Der Prozess der Gestaltung schreitet voran, wir alle vergessen die Zeit. Zwischendurch macht jeder von uns (außer Wolfgang, der ganz das Essen vergisst) eine kleine Pause und bedient sich an den leckeren Speisen.

Am späten Nachmittag entsteht dann noch eine beeindruckende Szene: Doris gestaltet die Braut Lena mit einer unglaublichen Intensität und beeindruckendem Facettenreichtum, so dass Wolfgang hingerissen schwärmt: „du hast in dieser Szene alle großen Frauengestalten des Theaters gezeigt; da waren Penthesilea, das Gretchen, Julia, die Klythemnästra ………..“

Es gibt großen Beifall und Bewunderung von uns allen. Sie hat es wirklich großartig gemacht.

Zum Schluss filmt Marc noch die Szene mit Lena und der Gouvernante.
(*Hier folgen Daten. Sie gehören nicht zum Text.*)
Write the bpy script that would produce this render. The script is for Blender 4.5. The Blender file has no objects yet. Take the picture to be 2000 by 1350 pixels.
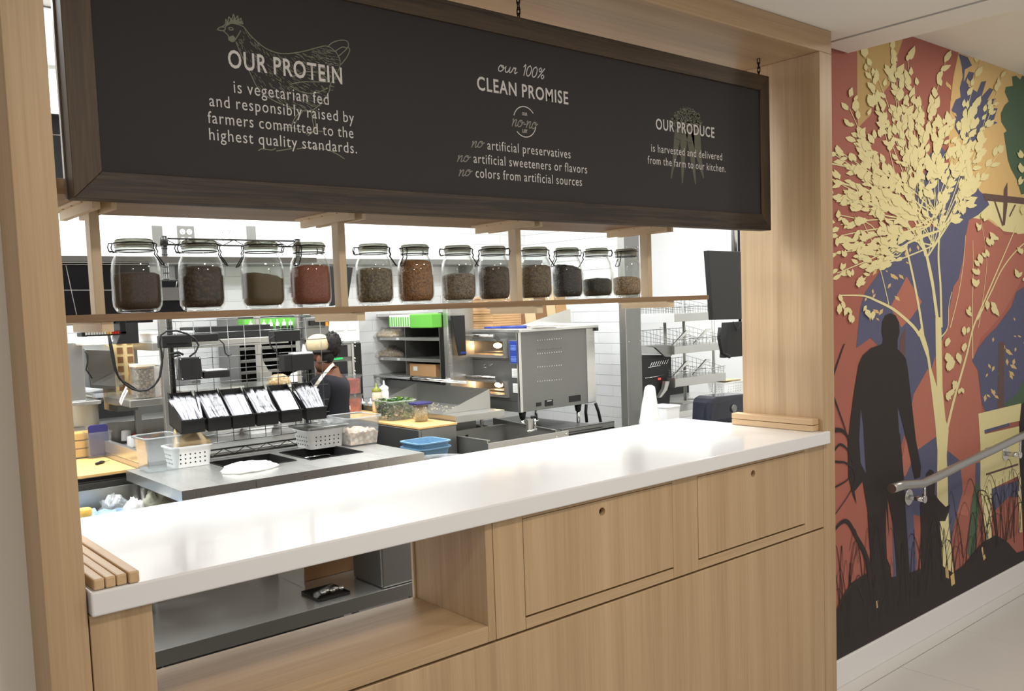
import bpy, math, random
from mathutils import Vector, Matrix
C = bpy.context.scene
COL = C.collection
rnd = random.Random(7)
# ---------------- camera ----------------
F_PX, CY = 1740.396, 725.48
RM = Matrix(((0.7639358300298931, -0.6443189836136762, -0.03542731928297244),
             (0.07456475176237684, 0.03360766791087468, 0.9966496989675998),
             (0.6409696914762456, 0.7640180442977976, -0.07371758674980376)))
EYE = Vector((0, 0, 1.5))
cd = bpy.data.cameras.new('camera'); cam = bpy.data.objects.new('camera', cd); COL.objects.link(cam)
cd.sensor_width = 36; cd.lens = F_PX / 2000 * 36; cd.shift_y = (CY - 675) / 2000
cd.clip_start = .02; cd.clip_end = 60
M3 = Matrix((RM[0], RM[1], -RM[2])).transposed()
cam.matrix_world = Matrix.Translation(EYE) @ M3.to_4x4()
C.camera = cam
# ---------------- colour management, world, lamps ----------------
C.view_settings.view_transform = 'Standard'; C.view_settings.look = 'None'
C.view_settings.gamma = 1; C.view_settings.exposure = 0.0; C.view_settings.use_curve_mapping = False
W = bpy.data.worlds.new('world'); C.world = W; W.use_nodes = True
W.node_tree.nodes['Background'].inputs[0].default_value = (1.0, .97, .93, 1)
W.node_tree.nodes['Background'].inputs[1].default_value = 0.44
def area(name, x, y, z, sx, sy, power, col, rot=(0, 0, 0), spread=math.pi):
    d = bpy.data.lights.new(name, 'AREA'); d.shape = 'RECTANGLE'; d.size = sx; d.size_y = sy
    d.energy = power; d.color = col; d.spread = spread
    o = bpy.data.objects.new(name, d); COL.objects.link(o); o.location = (x, y, z); o.rotation_euler = rot
    return o
WARM = (1.0, .91, .80); COOL = (.97, 1.0, 1.0)
KITCHEN_LIGHTS = [(1.24, 5.0), (3.1, 4.95), (1.5, 3.1), (3.5, 3.1), (5.7, 3.2), (5.8, 5.2), (.2, 4.0)]
for kx, ky in KITCHEN_LIGHTS:
    area('kitchen_light', kx, ky, 2.938, .55, .8, 46, COOL)
HALL_LIGHTS = [(.95, .55, 13.5), (2.45, .55, 13.5), (4.3, 1.0, 14), (-.6, -.6, 13), (1.8, -1.2, 15)]
for hx, hy, pw in HALL_LIGHTS:
    area('hall_light', hx, hy, 2.43 if hx < 3.1 else 2.585, .22, .22, pw, WARM)

# ---------------- helpers ----------------
def at(u, v, X=None, Y=None, Z=None):
    """world point where the sight line through photo pixel (u, v) meets a real plane of the room"""
    d = RM.transposed() @ Vector(((u - 1000) / F_PX, (CY - v) / F_PX, 1))
    if X is not None: t = X / d.x
    elif Y is not None: t = Y / d.y
    else: t = (Z - 1.5) / d.z
    return EYE + d * t
def _bsdf(name):
    m = bpy.data.materials.new(name); m.use_nodes = True
    return m, m.node_tree, m.node_tree.nodes['Principled BSDF']
def srgb(r, g, b):
    f = lambda c: ((c / 255 + .055) / 1.055) ** 2.4 if c > 10 else c / 255 / 12.92
    return (f(r), f(g), f(b), 1)
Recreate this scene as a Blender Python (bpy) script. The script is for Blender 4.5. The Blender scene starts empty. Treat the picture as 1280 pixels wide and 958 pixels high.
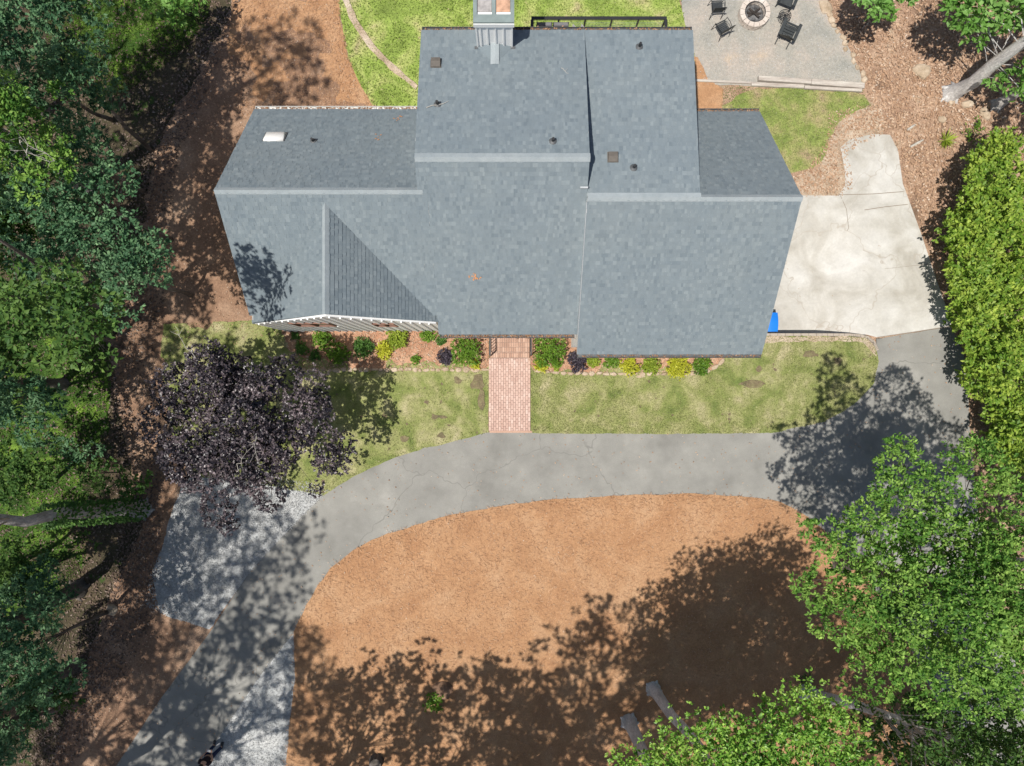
import bpy, math, random
import numpy as np
from mathutils import Vector, Matrix, noise as mnoise
from mathutils.geometry import delaunay_2d_cdt, intersect_point_line

# ------------------------------------------------------------------ camera, sky, sun
scn = bpy.context.scene
COL = scn.collection
H = 30.0            # drone height over the ground
F = 887.0           # focal length in photo pixels (1280 wide)
cam_d = bpy.data.cameras.new("camera")
cam_d.sensor_width = 36.0
cam_d.lens = 36.0 * F / 1280.0
cam_d.clip_end = 2000
cam = bpy.data.objects.new("camera", cam_d)
cam.location = (0, 0, H)
cam.rotation_euler = (0, 0, 0)
COL.objects.link(cam)
scn.camera = cam

SE, SN = 0.28, 0.25                      # shadow offset east / north per metre of height
elev = math.atan(1.0 / math.hypot(SE, SN))
sun_dir = Vector((-SE, -SN, 1)).normalized()
azim = math.atan2(sun_dir.x, sun_dir.y)
world = bpy.data.worlds.new("World")
scn.world = world
world.use_nodes = True
nt = world.node_tree
bg = nt.nodes["Background"]
sky = nt.nodes.new("ShaderNodeTexSky")
sky.sky_type = 'NISHITA'
sky.sun_disc = False
sky.sun_elevation = elev
sky.sun_rotation = azim
sky.air_density = 1.0
sky.dust_density = 1.5
nt.links.new(sky.outputs[0], bg.inputs[0])
bg.inputs[1].default_value = 0.082
sd = bpy.data.lights.new("sun", 'SUN')
sd.energy = 4.9
sd.angle = math.radians(0.53)
sd.color = (1.0, 0.955, 0.88)
so = bpy.data.objects.new("sun", sd)
so.rotation_euler = sun_dir.to_track_quat('Z', 'Y').to_euler()
so.location = (-10, -8, 40)
COL.objects.link(so)
scn.view_settings.view_transform = 'Standard'
scn.view_settings.look = 'None'
scn.view_settings.exposure = 0.0
scn.view_settings.gamma = 1.0

# ------------------------------------------------------------------ helpers
RNG = np.random.default_rng(7)
random.seed(11)

def W(px, py, z=0.0):
    s = (H - z) / F
    return Vector(((px - 640) * s, (479 - py) * s, z))

def tag(o, label=None, cat=None, group=None, kind=None):
    if label: o['label'] = label
    if cat: o['category'] = cat
    if group: o['group'] = group
    if kind: o['kind'] = kind
    return o

def empty(name, loc=(0, 0, 0), rz=0.0, parent=None):
    o = bpy.data.objects.new(name, None)
    o.empty_display_size = 0.2
    COL.objects.link(o)
    o.location = loc
    o.rotation_euler = (0, 0, rz)
    if parent: o.parent = parent
    return o

def copy_tree(o, parent=None):
    c = o.copy()
    COL.objects.link(c)
    c.parent = parent
    for ch in list(o.children):
        copy_tree(ch, c)
    return c

class MB:
    def __init__(s): s.v, s.f = [], []
    def add(s, vs, fs):
        n = len(s.v)
        s.v += [tuple(v) for v in vs]
        s.f += [tuple(i + n for i in f) for f in fs]
        return s
    def box(s, c, d, rz=0.0, m=None, j=0.0):
        x, y, z = d[0] / 2, d[1] / 2, d[2] / 2
        P = [Vector((a * x, b * y, e * z)) for e in (-1, 1) for a, b in ((-1, -1), (1, -1), (1, 1), (-1, 1))]
        R = m if m is not None else Matrix.Rotation(rz, 3, 'Z')
        P = [R @ (p + Vector((random.uniform(-j, j), random.uniform(-j, j), random.uniform(-j, j)))) + Vector(c) for p in P]
        return s.add(P, [(3, 2, 1, 0), (4, 5, 6, 7), (0, 1, 5, 4), (1, 2, 6, 5), (2, 3, 7, 6), (3, 0, 4, 7)])
    def bevbox(s, c, d, b=0.02, rz=0.0, m=None, j=0.0):
        """box with chamfered top edges"""
        x, y, z = d[0] / 2, d[1] / 2, d[2] / 2
        lv = [(-z, 0), (z - b, 0), (z, b)]
        P = []
        for zz, i in lv:
            for a, e in ((-1, -1), (1, -1), (1, 1), (-1, 1)):
                P.append(Vector((a * (x - i) + random.uniform(-j, j), e * (y - i) + random.uniform(-j, j), zz + random.uniform(-j, j) * .5)))
        R = m if m is not None else Matrix.Rotation(rz, 3, 'Z')
        P = [R @ p + Vector(c) for p in P]
        fs = [(3, 2, 1, 0), (8, 9, 10, 11)]
        for l in (0, 4):
            for k in range(4):
                fs.append((l + k, l + (k + 1) % 4, l + 4 + (k + 1) % 4, l + 4 + k))
        return s.add(P, fs)
    def bar(s, a, b, w, h=None, up=Vector((0, 0, 1))):
        a, b = Vector(a), Vector(b)
        h = h or w
        d = (b - a)
        L = d.length
        d.normalize()
        if abs(d.dot(up)) > .98: up = Vector((0, 1, 0))
        sx = d.cross(up).normalized()
        uz = sx.cross(d)
        R = Matrix((sx, d, uz)).transposed()
        return s.box((a + b) / 2, (w, L, h), m=R)
    def tube(s, pts, rad, n=8, cap=True):
        pts = [Vector(p) for p in pts]
        base = len(s.v)
        prev = None
        for i, p in enumerate(pts):
            d = (pts[min(i + 1, len(pts) - 1)] - pts[max(i - 1, 0)]).normalized()
            u = (prev - d * prev.dot(d)) if prev is not None else d.cross(Vector((0.3, 1, 0.2)) if abs(d.y) < .9 else Vector((1, 0, 0)))
            u.normalize()
            prev = u
            w = d.cross(u)
            r = rad[i] if hasattr(rad, '__len__') else rad
            for k in range(n):
                t = 2 * math.pi * k / n
                s.v.append(tuple(p + (u * math.cos(t) + w * math.sin(t)) * r))
        for i in range(len(pts) - 1):
            for k in range(n):
                a = base + i * n + k
                b = base + i * n + (k + 1) % n
                s.f.append((a, b, b + n, a + n))
        if cap:
            s.f.append(tuple(base + k for k in reversed(range(n))))
            s.f.append(tuple(base + (len(pts) - 1) * n + k for k in range(n)))
        return s
    def lathe(s, c, prof, n=24):
        base = len(s.v)
        c = Vector(c)
        for r, z in prof:
            for k in range(n):
                t = 2 * math.pi * k / n
                s.v.append((c.x + r * math.cos(t), c.y + r * math.sin(t), c.z + z))
        for i in range(len(prof) - 1):
            for k in range(n):
                a = base + i * n + k
                b = base + i * n + (k + 1) % n
                s.f.append((a, b, b + n, a + n))
        s.f.append(tuple(base + k for k in reversed(range(n))))
        s.f.append(tuple(base + (len(prof) - 1) * n + k for k in range(n)))
        return s
    def blob(s, c, d, n=10, rough=.15, seed=0, rz=0.0, flat=0.0):
        """irregular stone-like rounded lump"""
        rs = random.Random(seed)
        rings = 5
        base = len(s.v)
        c = Vector(c)
        off = [1 + rs.uniform(-rough, rough) for _ in range(n)]
        for i in range(rings):
            t = i / (rings - 1)
            ang = t * math.pi / 2
            rr = math.cos(ang) ** (.5) if t < 1 else .12
            zz = math.sin(ang) * (1 - flat * (t > .6) * .1)
            for k in range(n):
                a = 2 * math.pi * k / n
                q = off[k] * (1 + rs.uniform(-rough, rough) * .35)
                x = d[0] / 2 * rr * math.cos(a) * q
                y = d[1] / 2 * rr * math.sin(a) * q
                s.v.append((c.x + x * math.cos(rz) - y * math.sin(rz), c.y + x * math.sin(rz) + y * math.cos(rz),
                            c.z + zz * d[2] * (1 + rs.uniform(-.08, .08))))
        for i in range(rings - 1):
            for k in range(n):
                a = base + i * n + k
                b = base + i * n + (k + 1) % n
                s.f.append((a, b, b + n, a + n))
        s.f.append(tuple(base + (rings - 1) * n + k for k in range(n)))
        return s
    def build(s, name, mat, parent=None, smooth=False):
        me = bpy.data.meshes.new(name)
        me.from_pydata(s.v, [], s.f)
        me.update()
        if smooth:
            me.polygons.foreach_set('use_smooth', [True] * len(me.polygons))
        me.materials.append(mat)
        o = bpy.data.objects.new(name, me)
        COL.objects.link(o)
        if parent: o.parent = parent
        return o

def np_mesh(name, V, T, mat, parent=None, smooth=False):
    """V (n,3) float, T (m,3 or 4) int"""
    me = bpy.data.meshes.new(name)
    V = np.asarray(V, dtype=np.float32)
    T = np.asarray(T, dtype=np.int32)
    k = T.shape[1]
    me.vertices.add(len(V))
    me.vertices.foreach_set('co', V.ravel())
    me.loops.add(T.size)
    me.loops.foreach_set('vertex_index', T.ravel())
    me.polygons.add(len(T))
    me.polygons.foreach_set('loop_start', np.arange(0, T.size, k, dtype=np.int32))
    me.update(calc_edges=True)
    if smooth:
        me.polygons.foreach_set('use_smooth', np.ones(len(T), dtype=bool))
    me.materials.append(mat)
    o = bpy.data.objects.new(name, me)
    COL.objects.link(o)
    if parent: o.parent = parent
    return o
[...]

Ich bemühe mich, an  alles zu denken: Gesang, Gangart, Mimik, Text, klares Hochdeutsch, Klingeln ….. Aber die nicht mehr ganz so gute Konzentration, die Erschöpfung,…….. haben, so befürchte ich, ihre Spuren hinterlassen. Aber wir proben ja weiter !

Dann geht es ans Abschminken und schließlich kommen wir zum Essen und Sprechen noch einmal am reich gedeckten Tisch zusammen. Alle sind erfüllt und verständlicherweise auch erschöpft von den 8 Stunden Proben. Es war schließlich unser längster und intensivster Probentag bisher. Ich spüre, dass wir Spieler/innen mit Wolfgang und Gianni getragen sind von dem Wunsch und der Begeisterung, dieses Stück so gut und überzeugend als möglich auf die Bühne zu bringen.